En tout cas, « Monsieur Gérard » est aussi un personnage qui savait séduire les femmes. Étonnant alors qu’il ne sort déjà presque plus de chez lui. Même sur les enfants, cette « figure mystérieuse » exerce une fascination. Comme ce jeune d'un quartier pauvre de Port-au-Prince, le petit Manuel, fortement impressionné par son « savoir-vivre exquis » et son « rare bon goût ». Ils se fréquentent. Le professeur va l'initier à Baudelaire, Keats et Wagner. L’enfant ne regarde pas seulement : il apprend aussi.

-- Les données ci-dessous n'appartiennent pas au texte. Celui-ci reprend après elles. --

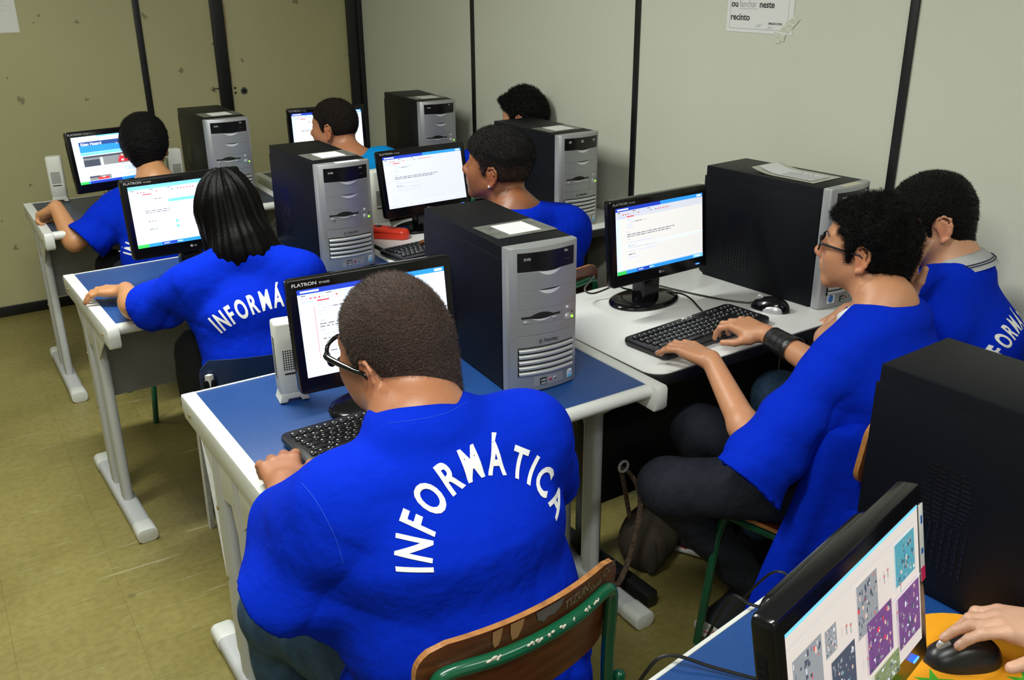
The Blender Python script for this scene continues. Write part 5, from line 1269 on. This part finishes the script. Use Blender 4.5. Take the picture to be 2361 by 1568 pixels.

Dans ce petit livre de soixante-neuf pages, Dany Laferrière écrit sans fioritures, d’un langage dépouillé et clair, allant à l’essentiel, comme à son habitude. Le portrait qu’il nous fait de cet ancien enseignant est si exquis qu’on ne peut ne pas s’en laisser captiver. Dans le dernier supplément littéraire du quotidien français Le Monde, une page est consacrée à celui qui occupe depuis 2015 le fauteuil d’Alexandre Dumas à l’Académie française. Entre le récit romanesque et la poésie, le propos de notre auteur reste toujours aussi percutant et le style, toujours aussi décapant.

 

Maguet Delva

N.D.L.R.

(1) Le prolifique Dany Laferrière vient de publier aussi un recueil de poésie intitulé dans « La splendeur de la nuit » publié chez Point Poésie, une collection dirigée par son ami et romancier comme lui Alain Mabanckou. Cet ouvrage traite aussi d’un père, ancien consul de la République d’Haïti à Gênes, qui avait sombré aux gouffres de la politique.